Kickfire is no different. Its pitch -- to a notionally under-served market (the hundreds-of-gigabytes up to 6 TB segment) -- boasts hardware special sauce (in the form of an FPGA SQL accelerator). It seems intriguing, if not compelling. Although almost all analytic database players are happy to compete in the sub-TB region, most trumpet double- or triple-digit-terabyte implementations. What's more, outside of Netezza Inc., most analytic database vendors have moved away from proprietary -- or not-completely-off-the-shelf -- hardware underpinnings.

Richard Nieset, vice president of sales and marketing, says Kickfire's FPGA-based add-in card -- which it calls a Query Processing Module (QPM) -- and "concentrated" market focus help to differentiate it from the rest of the analytic database pack.

"[That] co-processor chip, which is part of our intellectual property … [does] about 80 to 90 percent of the SQL algebra, if you will, on-chip. That's where we get a lot of our speed. That's one reason why we feel none of our competitors can compete with us [on performance]," he comments.

Few analytic database or appliance entrants seem to want to discuss anything but high-end data warehousing or (more recently) advanced analytics. Nieset, on the other hand, says Kickfire likewise excels in less rarefied scenarios -- such as specialized operational or production reporting.

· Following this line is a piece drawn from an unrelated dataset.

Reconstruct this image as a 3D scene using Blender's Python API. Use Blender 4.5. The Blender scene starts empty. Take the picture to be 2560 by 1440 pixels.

At what he positions as an "accessible" price-point (at around $64,000-per-TB, putting it on par with the $64,000-per-TB off-sheet prices of some rivals) -- the Kickfire appliance can address a wide gamut of BI and DW needs, Nieset maintains.

"This [Kickfire appliance] can also be effective at running specialized reports. It can be good for business intelligence in a lot of different ways, so it's kind of targeted at the business intelligence reporting and analytics market," he asserts.

Although it's a product of the post-Columnar Invasion, the vanilla Kickfire appliance -- unlike many newer market entrants -- is not an explicitly columnar solution. That's poised to change, Nieset indicates.

"We're also working on a column-store database that's built over MySQL, so it appears to the outside world as a MySQL database, using the same commands and syntax, but underneath the covers it's actually a column-store," he explains.

Kickfire's hybrid-columnar implementation is its own concoction, according to Nieset. "It's our own design. We're basically intercepting the incoming SQL and then figuring out what we can optimize in our own chip and what we run in regular software. We combine at the end and hand the results back to the users.

Kickfire's appliance architecture is likewise different from its competitors, be they column- or row-based. Although the base Kickfire appliance can be outfitted with up to 32 GB of RAM, its QPMs -- which plug into the base Kickfire appliance via a PCI-X expansion module -- can be populated with up to 256 GB.

Given the sizes of the warehouse configurations that most Kickfire customers start with -- typically from 50 to 300 GB, says Nieset -- a customer could potentially load all of their user data into QPM memory.

On the other hand, Nieset concedes, Kickfire's MySQL engine isn't as mature, fast, or full-featured as proprietary offerings such as Teradata Warehouse or Oracle 11g. Kickfire allocates at least a portion of its hardware special sauce to offset the limitations of MySQL.

"In the data warehousing analytics domain, MySQL is … immature relative to things like an Oracle [database] would have. The maturity is not there, so consequently somebody that's coming from a more mature Teradata- or Oracle-type of background into MySQL will go, 'What, it doesn't have this? How can it not have this?'" he acknowledges.

"On the other hand, the advantages [of the Kickfire implementation] are great enough that they can quickly get around that. You can do whatever you want to do. Yes, there's a certain amount of manual intervention that you need to do to get around some [feature limitations], but for most of our customers, the advantages we bring to the table far offset the limits [of MySQL] for these kinds of projects."

The salient point, Nieset contends, is that most Kickfire uptake is of the newborn kind. "The majority of interest in Kickfire is coming from new projects," he explains. Ideally -- from the perspective of many enterprise IT executives (or their CFOs) -- new projects would be based on open source software (OSS) databases.

At the same time -- and from the perspective of an enterprise IT chief, at least -- OSS databases such as MySQL lack some of the bells, whistles, or performance of their proprietary competitors. It's the kind of dilemma that tends to imperil the success of new projects, Nieset maintains.

"New projects don't want to start with a proprietary database. They want to start with an open source database," he argues. "It's kind of like, 'I know this application isn't going to run well in Oracle. It's 100 GB, and it's pretty important to my business, but I'm not going to go to the trouble of setting the hardware up and buying new licenses and spending a ton of money on capital expenses.'"

It's precisely this kind of need that Kickfire is designed to address, Nieset concludes. "If they start on an open source database, they can potentially run into enough performance problems that the project runs out of gas. We bridge that gap. Most of our prospects start with 50 or 100 or 300 GB databases, initially. They're already hitting a wall. We're able to offer them a plug-and-play solution for [their performance problems]. We're plug-and-play, we're open source -- we're based on the same MySQL [database] they started with -- and we offer better performance than proprietary [databases]."